Skip all pictures. Write out the data below from its first line through the line that contains "o = mb.build('garden_chair', 'orange');".

#### Data excerpt
[start]

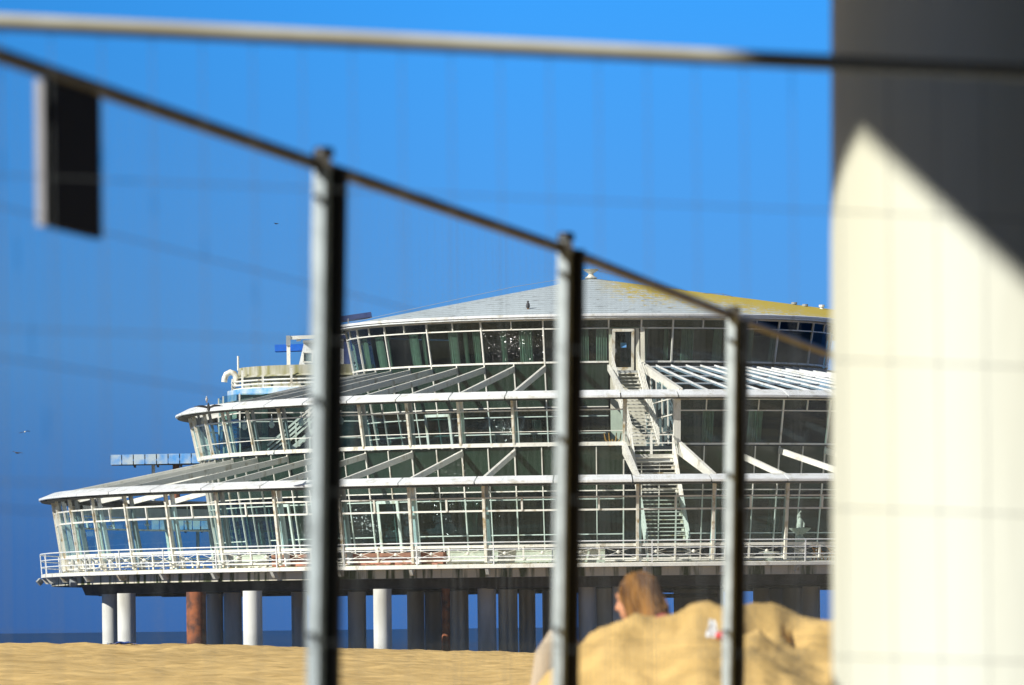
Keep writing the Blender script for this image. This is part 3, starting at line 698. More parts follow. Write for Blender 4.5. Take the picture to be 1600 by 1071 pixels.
mb = MB(); mb.tube([(-.02, 0, 1.4), (-.02, 0, 1.75), (0, 0, 1.98), (-.02, 0, 2.1)], [.16, .15, .13, .06], 10); mb.ell((-.02, 0, 2.17), .085, .09, .1, 10, 8)
mb.tube([(.10, 0, 1.95), (.20, -.03, 1.8), (.17, -.1, 1.62)], [.05, .045, .04], 8); mb.tube([(-.1, 0, 1.98), (-.1, -.02, 2.2), (.06, -.02, 2.42)], [.05, .04, .03], 8)
mb.tube([(-.08, -.03, 1.5), (-.1, -.16, 1.62), (-.08, -.14, 1.42)], [.07, .06, .05], 8); mb.build('figure', 'stone', fo, smooth=True)
for dx, a in ((0, 17.6),):
    c = thing_local(P(27.0, a, 3.06)); mb = MB().lathe([(.30, 0), (.34, .10), (.26, .14), (.30, .34), (.52, .40), (.52, .47), (.44, .47), (.4, .40)], n=20)
    o = mb.build('stone_pot', 'stone', smooth=True); o.location = c; tag(o, 'low round white stone pot left of the fountain', 'pot')
def antler(c, s, lab):
    mb = MB()
    for k in (-1, 1):
        for q in (1, .45):
            mb.tube([(0, 0, 0), (.18 * k * q, 0, .10), (.36 * k * q, 0, .26), (.42 * k * q, 0, .62)], [.045, .045, .04, .025], 6)
    mb.tube([(0, 0, -.02), (0, 0, .30)], .05, 6); mb.ell((0, 0, 0), .2, .12, .08, 8, 6)
    o = mb.build('antler_stand', 'orange', smooth=True); o.location = c; o.scale = (s, s, s); return tag(o, lab, 'ornament')
antler(thing_local(Vector((at(949, 0, 283).x - CX, -18.2, at(949, 697, 281.8).z + .03))), 1.0, 'orange antler shaped stand behind the terrace glass left of the stair')
for k, a in enumerate((23.0, 24.6)):
    c = thing_local(P(27.0, a, 3.06)); mb = MB()
    for s in (-1, 1):
        mb.tube([(s * .22, -.2, 0), (s * .2, 0, .45), (s * .25, .22, .78)], .03, 6); mb.tube([(s * .22, .2, 0), (s * .2, 0, .45)], .03, 6)
    for z, y in ((.45, 0), (.6, .1), (.75, .2)): mb.tube([(-.24, y, z), (.24, y, z)], .03, 6)
    for y in (-.2, -.07, .07, .2): mb.bar((-.22, y, .43), (.22, y, .43), .09, .025)
    o = mb.build('garden_chair', 'orange'); o.location = c; o.rotation_euler = (0, 0, R(30 + 40 * k)); tag(o, ('orange wooden garden chair nearest to the stone fountain', 'orange wooden garden chair next to the terracotta box on the right')[k], 'chair', 'orange garden chairs by the fountain')

# terrace inner stair with white rails (left part of the middle storey)
mb = MB(); s0, s1 = at(418, 697, 291), at(500, 622, 291); p, q = Vector((s0.x - CX, -9, 8.95)), Vector((s1.x - CX, -9, 11.25))
for dy in (-.5, .5):
    o = Vector((0, dy, 0)); mb.bar(p + o + Vector((.9, 0, -.0)), q + o + Vector((.9, 0, -.0)), .08, .22)
    for hgt in (.38, .62, .86, 1.1): mb.bar(p + o + Vector((0, 0, hgt - .6)), q + o + Vector((0, 0, hgt - .6)), .04, .05)
    for t in (.25, .5, .75): mb.bar(p.lerp(q, t) + o + Vector((.1, 0, -.5)), p.lerp(q, t) + o + Vector((.1, 0, .5)), .05, .05, up=(0, 1, 0))
ts = mb.build('terrace_stair', 'white', pav)
mb = MB()
for i in range(11): mb.box(p.lerp(q, i / 11) + Vector((.95, 0, .02)), .26, 1.0, .05)
mb.build('tread', 'weather', ts)

# mirror facets turned to the sun, standing in for sea-glitter reflections on panes
M['glint'] = mat('glint_mirror', (.9, .9, .9), .30, metal=1.0)
half = (sun_dir + Vector((0, -1, 0))).normalized(); rs = random.Random(11)
def glints(n, a0, a1, z0, z1, rf, k, size, cluster):
    mb = MB()
    for _ in range(n):
        if rs.random() < .55: a = rs.gauss(lerp(a0, a1, cluster[0]), (a1 - a0) * .16); z = rs.gauss(lerp(z0, z1, cluster[1]), (z1 - z0) * .15)
        else: a, z = rs.uniform(a0, a1), rs.uniform(z0, z1)
        if not (z0 < z < z1): continue
        c = P(rf(z) + .03, a, z, k); nn = (half + Vector((rs.gauss(0, .16), rs.gauss(0, .16), rs.gauss(0, .16)))).normalized()
        u = nn.cross(Vector((0, 0, 1))).normalized(); v = nn.cross(u); w_ = size * rs.uniform(.4, 1.5); h_ = size * rs.uniform(.25, .7)
        ph = rs.uniform(0, 6); mb.add([c + u * w_ * math.cos(ph + t) + v * h_ * math.sin(ph + t) for t in (0, 1.1, 2.4, 3.4, 4.9)], [(0, 1, 2, 3, 4)])
    mb.build('glint_facets', 'glint', pav)['kind'] = 'stuff'
glints(240, -27, -11.5, 13.6, 15.15, rA, KA, .009, (.55, .62))
glints(200, -26.5, -17, 9.2, 10.7, rA, KA, .009, (.5, .6))
glints(110, -27, -13, 6.9, 8.6, rB, 1, .011, (.5, .5))
glints(430, -39.5, -26.5, 4.0, 6.4, rB, 1, .0095, (.45, .5))
glints(160, -51, -44, 4.2, 6.0, rB, 1, .009, (.6, .4))
glints(110, -26, -12, 4.6, 6.6, rB, 1, .010, (.3, .6))

# hanging lamps and small plants
for a in (-62, -54, -47, -39): 
    c = P(20.2, a, 10.45); MB().lathe([(.02, .5), (.03, .16), (.12, .1), (.15, -.08), (.07, -.2)], c=c, n=10).build('hanging_lamp', 'canopy', pav)
for a in (-58, -63, -68, -74, -80, -50, -36):
    c = P(26.6, a, 5.35); mb = MB()
    for k in range(5):
        t = 2 * math.pi * k / 5; mb.tube([c + Vector((.0, 0, .1)), c + Vector((.13 * math.cos(t), .13 * math.sin(t), -.02)), c + Vector((.16 * math.cos(t), .16 * math.sin(t), .08))], .018, 5)
    mb.tube([c + Vector((0, 0, .05)), c + Vector((0, 0, .9))], .012, 5); mb.build('chandelier', 'weather', pav)

# ------------------------------------------------------------------ things behind the pavilion on the left
YB = 318.0
def loc(px, py, Y=YB): return at(px, py, Y)
# wooden drum with railing on a blue base
cD = loc(512, 600); drum = empty('lookout_drum', (cD.x, YB, 0), 'round mossy grey wooden drum with white railing on a faded blue base', 'drum')
z = lambda py, px=420: at(px, py, YB - 4).z
rD = (512 - 372) / FPX * YB
mb = MB()
mb.lathe([(rD - .25, z(608)), (rD - .1, z(589))], n=64, cap=False); mb.lathe([(rD + .25, z(588.5)), (rD + .02, z(585)), (rD, z(585)), (rD, z(571.5)), (.1, z(571.5))], n=64, cap=False); mb.lathe([(rD + .25, z(588.5)), (.1, z(588.5))], n=64, cap=False)
mb.build('plank_wall', 'wood', drum)
MB().lathe([(rD + .6, z(660)), (rD + .6, z(607)), (.1, z(607))], n=64, cap=False).build('base', 'bluep', drum)
mb = MB()
for py in (594, 600, 606):
    mb.tube([(math.sin(R(a)) * (rD + .35), -math.cos(R(a)) * (rD + .35), z(py)) for a in range(-120, 121, 6)], .05, 6)
rl = mb.build('railing', 'white', drum, smooth=True)
for k, a in enumerate(range(-100, 101, 20)):
    MB().bar(Vector((math.sin(R(a)) * (rD + .35), -math.cos(R(a)) * (rD + .35), z(609))), Vector((math.sin(R(a)) * (rD + .35), -math.cos(R(a)) * (rD + .35), z(588 if k % 2 else 577))), .12, .12, up=(0, 1, 0)).build('railing_post', 'white', rl)
c = loc(362, 595); c = Vector((c.x - cD.x, -1.5, c.z))
MB().tube([c + Vector((.35, 0, -.4)), c + Vector((.35, 0, .1)), c + Vector((.22, 0, .32)), c + Vector((0, 0, .4)), c + Vector((-.22, 0, .28)), c + Vector((-.32, 0, .05)), c + Vector((-.34, 0, -.15))], .17, 10).build('vent_pipe', 'weather', drum, smooth=True)
c = loc(373.5, 572); MB().tube([(c.x - cD.x, -1, c.z - .3), (c.x - cD.x, -1, c.z + .5)], .06, 8).build('mast', 'white', drum)

# gantry, blue beam and cabin on top
g0, g1 = loc(451, 570), loc(451, 527); ga = empty('gantry', (g0.x, YB, g0.z), 'white steel gantry post and arm above the wooden drum', 'gantry')
MB().bar((0, 0, -.6), (0, 0, g1.z - g0.z), .2, .2, up=(0, 1, 0)).build('mast', 'white', ga)
MB().bar((-.05, 0, g1.z - g0.z - .05), (4.2, 0, g1.z - g0.z + .08), .2, .2).build('arm', 'white', ga)
mb = MB(); mb.box((0, -.12, g1.z - g0.z - .2), .24, .1, .55); mb.bar((.45, 0, g1.z - g0.z - .2), (.7, 0, g1.z - g0.z - .18), .1, .1); mb.build('bracket', 'grey', ga)
b0, b1 = loc(430, 540, 322), loc(560, 536, 322)
bb = MB(); bb.bar(Vector((b0.x, 322, b0.z - .18)), Vector((b1.x, 322, b1.z - .18)), 1.2, .38)
tag(bb.build('blue_canopy', 'bluev'), 'bright blue flat canopy beam sticking out behind the white gantry post', 'canopy')
c0, c1, c2, c3 = loc(467, 570, 316), loc(475, 536, 316), loc(552, 533, 316), loc(560, 575, 316)
ca = empty('rooftop_cabin', (c0.x, 316, c0.z), 'white rooftop cabin with a sloping side behind the tall near fence post', 'cabin')
o3 = Vector((c0.x, 316, c0.z)); v = [p - o3 for p in (c0, c3, c2, c1)]
for p in v: p.y = 0
v = v + [p + Vector((0, 3, 0)) for p in v]
MB().add(v, [(0, 1, 2, 3), (7, 6, 5, 4), (0, 4, 5, 1), (1, 5, 6, 2), (2, 6, 7, 3), (3, 7, 4, 0)]).build('body', 'canopy', ca)
MB().bar(v[3] + Vector((-.05, 1.4, .06)), v[2] + Vector((.1, 1.4, .06)), 3.4, .14).build('roof', 'grey', ca)
wf = MB(); wa = [loc(*q_, 316) - o3 for q_ in ((474, 566), (488, 566), (488, 551), (474, 551))]
for k in range(4): wf.bar(wa[k] + Vector((0, -.05, 0)), wa[(k + 1) % 4] + Vector((0, -.05, 0)), .06, .07)
wn = wf.build('window', 'white', ca); MB().add([p + Vector((0, -.02, 0)) for p in wa], [(0, 1, 2, 3)]).build('pane', 'glassdk', wn)
d0, d1 = loc(538, 500, 314), loc(552, 600, 314)
wl = MB(); wl.bar(Vector((d0.x - .05, 314, d0.z - 2.5)), Vector((d0.x + 2.5, 314, d0.z - 2.5)), .4, 2.9); wl.bar(Vector((d0.x - .2, 314, d0.z - .95)), Vector((d0.x + 2.5, 314, d0.z - .95)), .7, .2)
wl.bar(Vector((d0.x - .2, 314, d0.z + .02)), Vector((d0.x + 1.5, 314, d0.z + .25)), 1.2, .28)
tag(wl.build('service_wall', mat('slate_blue_paint', (.05, .08, .22), .5, var=.3)), 'slate blue wall end just left of the upper windows, behind the fence post', 'wall')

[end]

#### Complete output
Keep writing the Blender script for this image. This is part 3, starting at line 698. More parts follow. Write for Blender 4.5. Take the picture to be 1600 by 1071 pixels.
mb = MB(); mb.tube([(-.02, 0, 1.4), (-.02, 0, 1.75), (0, 0, 1.98), (-.02, 0, 2.1)], [.16, .15, .13, .06], 10); mb.ell((-.02, 0, 2.17), .085, .09, .1, 10, 8)
mb.tube([(.10, 0, 1.95), (.20, -.03, 1.8), (.17, -.1, 1.62)], [.05, .045, .04], 8); mb.tube([(-.1, 0, 1.98), (-.1, -.02, 2.2), (.06, -.02, 2.42)], [.05, .04, .03], 8)
mb.tube([(-.08, -.03, 1.5), (-.1, -.16, 1.62), (-.08, -.14, 1.42)], [.07, .06, .05], 8); mb.build('figure', 'stone', fo, smooth=True)
for dx, a in ((0, 17.6),):
    c = thing_local(P(27.0, a, 3.06)); mb = MB().lathe([(.30, 0), (.34, .10), (.26, .14), (.30, .34), (.52, .40), (.52, .47), (.44, .47), (.4, .40)], n=20)
    o = mb.build('stone_pot', 'stone', smooth=True); o.location = c; tag(o, 'low round white stone pot left of the fountain', 'pot')
def antler(c, s, lab):
    mb = MB()
    for k in (-1, 1):
        for q in (1, .45):
            mb.tube([(0, 0, 0), (.18 * k * q, 0, .10), (.36 * k * q, 0, .26), (.42 * k * q, 0, .62)], [.045, .045, .04, .025], 6)
    mb.tube([(0, 0, -.02), (0, 0, .30)], .05, 6); mb.ell((0, 0, 0), .2, .12, .08, 8, 6)
    o = mb.build('antler_stand', 'orange', smooth=True); o.location = c; o.scale = (s, s, s); return tag(o, lab, 'ornament')
antler(thing_local(Vector((at(949, 0, 283).x - CX, -18.2, at(949, 697, 281.8).z + .03))), 1.0, 'orange antler shaped stand behind the terrace glass left of the stair')
for k, a in enumerate((23.0, 24.6)):
    c = thing_local(P(27.0, a, 3.06)); mb = MB()
    for s in (-1, 1):
        mb.tube([(s * .22, -.2, 0), (s * .2, 0, .45), (s * .25, .22, .78)], .03, 6); mb.tube([(s * .22, .2, 0), (s * .2, 0, .45)], .03, 6)
    for z, y in ((.45, 0), (.6, .1), (.75, .2)): mb.tube([(-.24, y, z), (.24, y, z)], .03, 6)
    for y in (-.2, -.07, .07, .2): mb.bar((-.22, y, .43), (.22, y, .43), .09, .025)
    o = mb.build('garden_chair', 'orange'); o.location = c; o.rotation_euler = (0, 0, R(30 + 40 * k)); tag(o, ('orange wooden garden chair nearest to the stone fountain', 'orange wooden garden chair next to the terracotta box on the right')[k], 'chair', 'orange garden chairs by the fountain')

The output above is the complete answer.